I liked it. I'm not sure what qualifies it as "hard sf," but I'm not sure what makes that sub-genre that sub-genre outside of a hatred of the lazy hand-off to "hyperdrive." On the other hand, I've also read fanboys wanking off about "Star Trek" being "hard" because Paramount has managed to both sate its bottomless greed and keep the scolds happy by publishing assorted "technical guides" that purport to explain how warp drive works, even though "warp drive" could have just as easily been called "spumone teleportrix mechanism" for all the writers cared about it except when it needed to be broken to introduce a plot wrinkle. Neither here nor there. No one seems to agree. I've read a few fan sites that say Bear's considered an extreme example of the sub-genre. I'm guessing that as long as you don't break any of the known laws of physics without spending a few paragraphs having the resident genius character explain why you can get away with that thanks to a new and special kind of particle, you're hard sf. If there's a lightsaber involved, I think you're out of luck. Amazon tells me there happen to be at least two anthologies of hard sf out there, so perhaps I'll just read one. I hope it's every bit as pedantic as the average kur05hin nitpicker.

The second of the two is a revenge novel that takes its setup and a few characters from the first. There's a hair bit of Octavia Butler's "Lilith's Brood" in there, and it made me think of "Ringworld" a bit. People have tried to tie in "Ender's Game" because of one similarity that could, applied with the same lack of discrimination and apparent impoverished reading background, make the book a retelling of "A Separate Peace" if you wanted to read it that way.

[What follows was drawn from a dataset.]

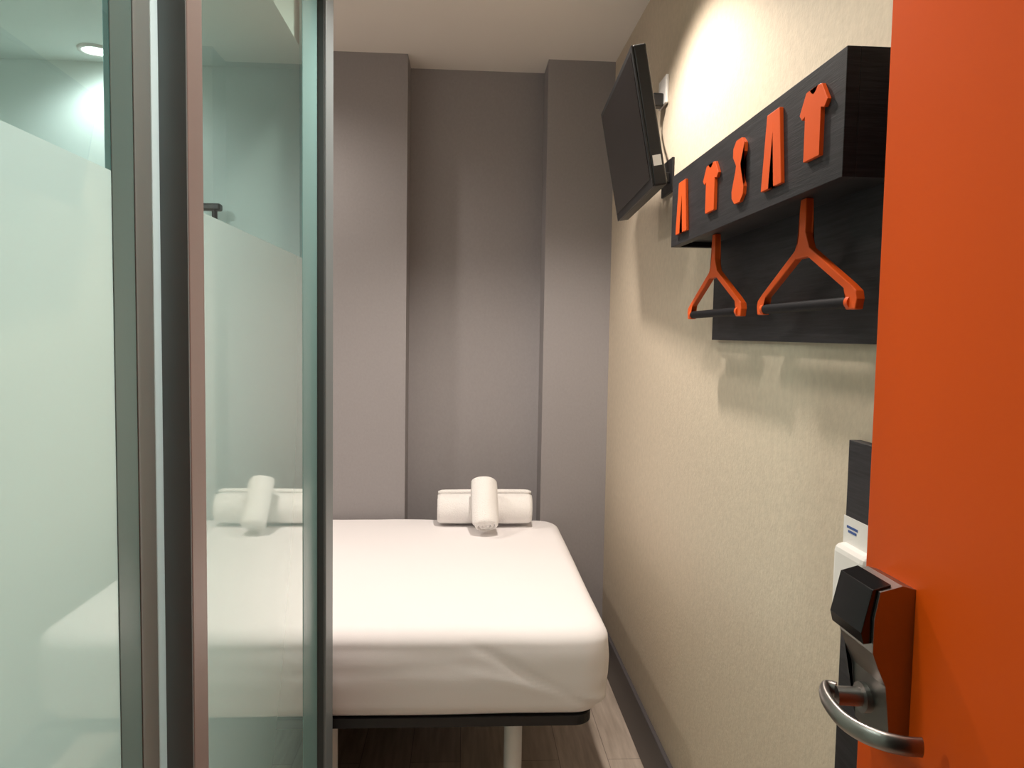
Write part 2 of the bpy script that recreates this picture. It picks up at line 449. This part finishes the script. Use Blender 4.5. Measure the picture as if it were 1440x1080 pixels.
def hanger(name, yc):
    e = empty(name)
    X = 0.535; zb = H+0.055
    half = [(0.010,0.1648),(0.010,0.112),(0.026,0.086),(0.158,0.022),(0.176,0.012),(0.180,0.000),(0.176,-0.014),(0.150,-0.014),(0.150,0.006),(0.142,0.016),(0.022,0.072)]
    R = [(yc+a,zb+b) for a,b in half]; Lf = [(yc-a,zb+b) for a,b in half][::-1]
    prism('frame', R+Lf, 'x', X-0.006, X+0.006, M_orange, e, 0.0015)
    tube('trouser_bar', [(X,yc-0.155,zb-0.004),(X,yc+0.155,zb-0.004)], 0.0085, M_rod, e)
    for s in (-1,1):
        tube('end_cap_%d'%(1 if s<0 else 2), [(X,yc+s*0.150,zb-0.004),(X,yc+s*0.160,zb-0.004)], 0.0095, M_orange, e)
    return e
hanger('clothes_hanger', 1.20)
hanger('clothes_hanger', 1.64)

# ------------------------------------------------------------------ dark wall panel + key card switch
box('wall_panel', (WR-0.018,0.70,0.10),(WR-0.0,1.125,H-0.152), M_dark, bevel=0.001)
kc = empty('key_card_switch')
box('back_plate', (WR-0.028,0.96,0.965),(WR-0.018,1.075,1.085), M_whitepl, kc, 0.003)
box('holder', (WR-0.068,0.975,0.975),(WR-0.028,1.065,1.090), M_whitepl, kc, 0.012)
box('key_card', (WR-0.053,0.99,1.03),(WR-0.0522,1.062,1.128), M_whitepl, kc)
for i,(a,b) in enumerate([(1.022,1.052),(1.025,1.048)]):
    box('card_print_%d'%(i+1), (WR-0.0534,a,1.112-0.006*i),(WR-0.053,b,1.1155-0.006*i), M_blue, kc)

# ------------------------------------------------------------------ entrance door
door = empty('door_1')
DE = Vector((0.45,0.82)); DH = Vector((0.485,0.0))
dv = (DH-DE).normalized(); dn = Vector((dv.y,-dv.x))
if dn.x < 0: dn = -dn
th = 0.044
prism('leaf', [tuple(DE),tuple(DH),tuple(DH+dn*th),tuple(DE+dn*th)], 'z', 0.008, 2.065, M_door, door, 0.001)
lk_y0, lk_y1 = 0.730, 0.798
xs = 0.4555
bodyp = [(xs,1.130),(0.440,1.134),(0.417,1.128),(0.412,1.10),(0.412,1.065),(0.418,1.05),(0.427,1.03),(0.431,0.995),(0.434,0.965),(xs,0.960)]
prism('lock_body', bodyp, 'y', lk_y0, lk_y1, M_steel, door, 0.004)
prism('reader_cover', [(0.430,1.1345),(0.411,1.129),(0.401,1.085),(0.404,1.073),(0.413,1.074),(0.419,1.10),(0.430,1.122)], 'y', lk_y0+0.004, lk_y1+0.002, M_gloss, door, 0.003)
tube('spindle_rose', [(0.434,0.772,1.0),(0.424,0.772,1.0)], 0.016, M_steel, door)
tube('spindle', [(0.43,0.772,1.0),(0.400,0.776,1.0)], 0.010, M_steel, door)
ctrl = [(0.404,0.785,1.001),(0.395,0.790,1.001),(0.388,0.775,0.999),(0.385,0.750,0.997),(0.386,0.727,0.996),(0.392,0.704,0.997),(0.403,0.687,0.998),(0.418,0.678,0.998),(0.433,0.675,0.998)]
def catmull(P, n=8):
    P=[Vector(p) for p in P]; out=[]
    for i in range(len(P)-1):
        p0=P[max(i-1,0)];p1=P[i];p2=P[i+1];p3=P[min(i+2,len(P)-1)]
        for k in range(n):
            t=k/n
            out.append(0.5*((2*p1)+(p2-p0)*t+(2*p0-5*p1+4*p2-p3)*t*t+(3*p1-p0-3*p2+p3)*t**3))
    out.append(P[-1]); return out
cp = catmull(ctrl)
tube('lever', cp, [0.0095]*len(cp), M_steel, door, 20, flat=0.6)

# ------------------------------------------------------------------ world
w = bpy.data.worlds.new('world'); scene.world = w; w.use_nodes = True
w.node_tree.nodes['Background'].inputs[0].default_value = (0.9,0.85,0.8,1)
w.node_tree.nodes['Background'].inputs[1].default_value = 0.05

# ------------------------------------------------------------------ camera
cam = bpy.data.cameras.new('camera'); co = bpy.data.objects.new('camera', cam); COL.objects.link(co)
cam.sensor_fit = 'HORIZONTAL'; cam.sensor_width = 36; cam.lens = 36*1082/1440
cam.clip_start = 0.01
yaw, pitch, roll = math.radians(3.50), math.radians(3.75), math.radians(0.95)
F = Vector((math.sin(yaw)*math.cos(pitch), math.cos(yaw)*math.cos(pitch), -math.sin(pitch)))
R = Vector((math.cos(yaw), -math.sin(yaw), 0)); U = R.cross(F)
R2 = R*math.cos(roll)+U*math.sin(roll); U2 = U*math.cos(roll)-R*math.sin(roll)
M = Matrix(((R2.x,U2.x,-F.x,0),(R2.y,U2.y,-F.y,0),(R2.z,U2.z,-F.z,H),(0,0,0,1)))
co.matrix_world = M
scene.camera = co
scene.view_settings.view_transform = 'Standard'
scene.view_settings.exposure = 0.12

You know... "it's like 'A Separate Peace' because there are kids involved and, uh, it's sad when that one guy gets his leg broken."

Anyhow, lots to think about. Good descriptive language that makes the universe (and the civilizations the characters come in contact with) seem huge and menacing instead of quaint and populated by Jawas. Since my recent science fiction diet has largely been Star Trek re-runs, I was really relieved to read a book about aliens that are ALIEN instead of "a collection of bad traits in humanity painted non-white and given bumps on their faces."

So if I liked these, what else from Bear might I like? And what else from someone else?

Also, while we're on SF:

There's been a group coming over to the pad to watch the DVD release of "Firefly," two episodes at a time. It's series from the creator of "Buffy the Vampire Slayer" and "Angel," and it's a science fiction western. With the series finale of "Angel" now past, it's the most anticipated thing I watch every week. Nate of Polytropos has posted an appreciation that's pretty apt. It's cool that the show is going to get a second shot at life in the form of a feature film, but it's a real shame it couldn't get five or six seasons to tell its story.

It's got all of Joss Whedon's creative gifts on display with none of the mandatory Revlon-friendly teen angst of Buffy, which isn't terrible but occasionally nags, especially when it takes the form of some of those god-awful bands at The Bronze. It's also free of the slightly more advanced (age-wise) angst of "Angel," which is less about teens operating in a vacuum devoid of legitimate authority and more about all sorts of stuff including the perils of dating in the big city. It just feels more grown up, and I know there are Buffy and Angel fans who will damn me for saying that, but there it is.

So we're about halfway through "Firefly," there are two episodes left of "The Sopranos" for this season (how will Tony B. get it? Who will do it? Will it be sad?) and "Angel," which I wasn't always happy with but watched all the same, is gone from the air forever (unless they make those tv movies). Time for a new fixation.